Soruyorum size: Bu emekli insanlar kimin parasını yiyor?
Çoğu zaman “Emekliye para yetmiyor, devlet bu yükün altından kalkamıyor” gibi bir algı pompalanıyor. Oysa bu insanlar devlete yük değil; devlete borç veren, güvenen, emek verip katkı sunan insanlar. Devlet onlara borçlu. Çünkü o paralar, bir zamanlar her ay maaş bordrosundan düzenli olarak kesilmiş, kayıtlara girmiş, Hazine’ye aktarılmıştı.
Ama şimdi, Hazine’nin kapısında el açan emekli var. İşte acı tablo bu!
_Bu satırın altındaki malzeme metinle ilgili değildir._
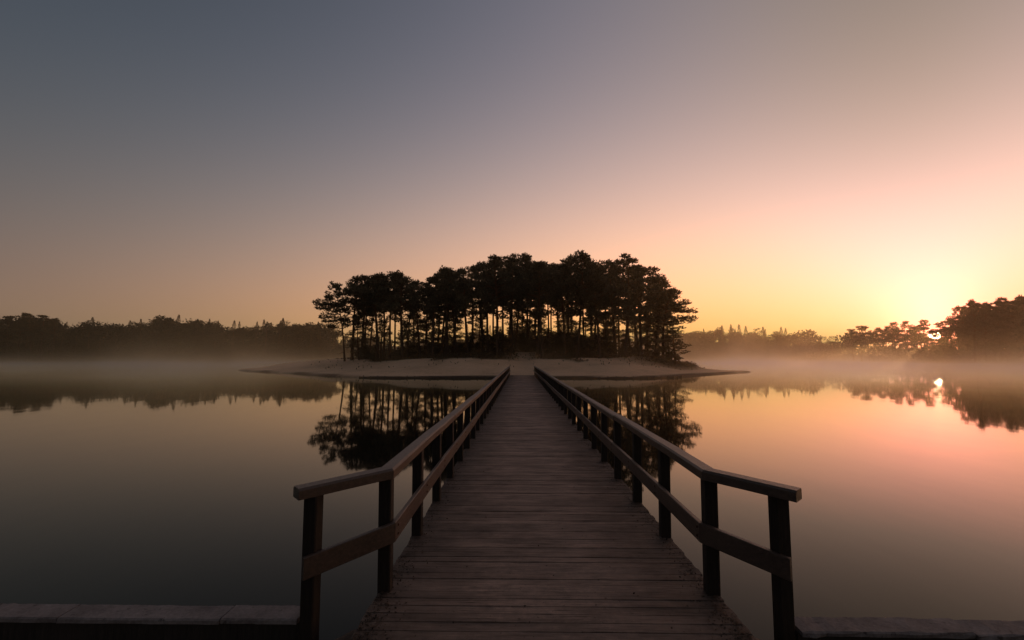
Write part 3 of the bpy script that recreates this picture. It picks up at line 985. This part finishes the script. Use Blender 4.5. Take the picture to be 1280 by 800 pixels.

Emeklilik bir ödül olmalıydı. Bir hayatın emeğinin karşılığı, bir teşekkür belgesi gibi... Oysa bugün bir ceza gibi sunuluyor. "Yaşı yetmiş, hâlâ çalışıyor" diye haber yapıyoruz. Bunun neresi takdir edilmesi gereken bir durum? O yaşta hâlâ çalışmak zorunda kalan bir emekli, sistemin ayıbıdır! Boş dursun demiyorum o emekli için ama zor şartlar altında çalıştırılmasın. Hobilerini yapsın, bahçesini bellesin, hayvanlarını beslesin, sanatını icra etsin vs…
Türkiye’nin sosyal güvenlik sistemi, yıllardır delik deşik edilmiş bir çuval gibi... İçine ne koyarsanız koyun, altı delik olduğu için hep yere dökülüyor. Kimse bu deliği tamir etmiyor, herkes çuvalın büyüklüğünden söz ediyor.
Emeklilik artık bir dinlenme değil, bir mücadele biçimi oldu. Bu ülkede emekli olmak, hayatın ikinci yarısında ayakta kalma savaşı vermek demek. Ve bu savaş, ne yazık ki, sessiz bir çığlık olarak devam ediyor.
Bu ülkede emekliler artık sadece yaşlandıkları için değil, unutuldukları için de acı çekiyor… Bunun en kısa zamanda düzeltileceğine inanmak istiyorum.
Sevgiyle kalın…
GÜZEL CÜMLELER
Sosyal adaletin en başında, emeklinin hakkını tam ve eksiksiz vermek vardır.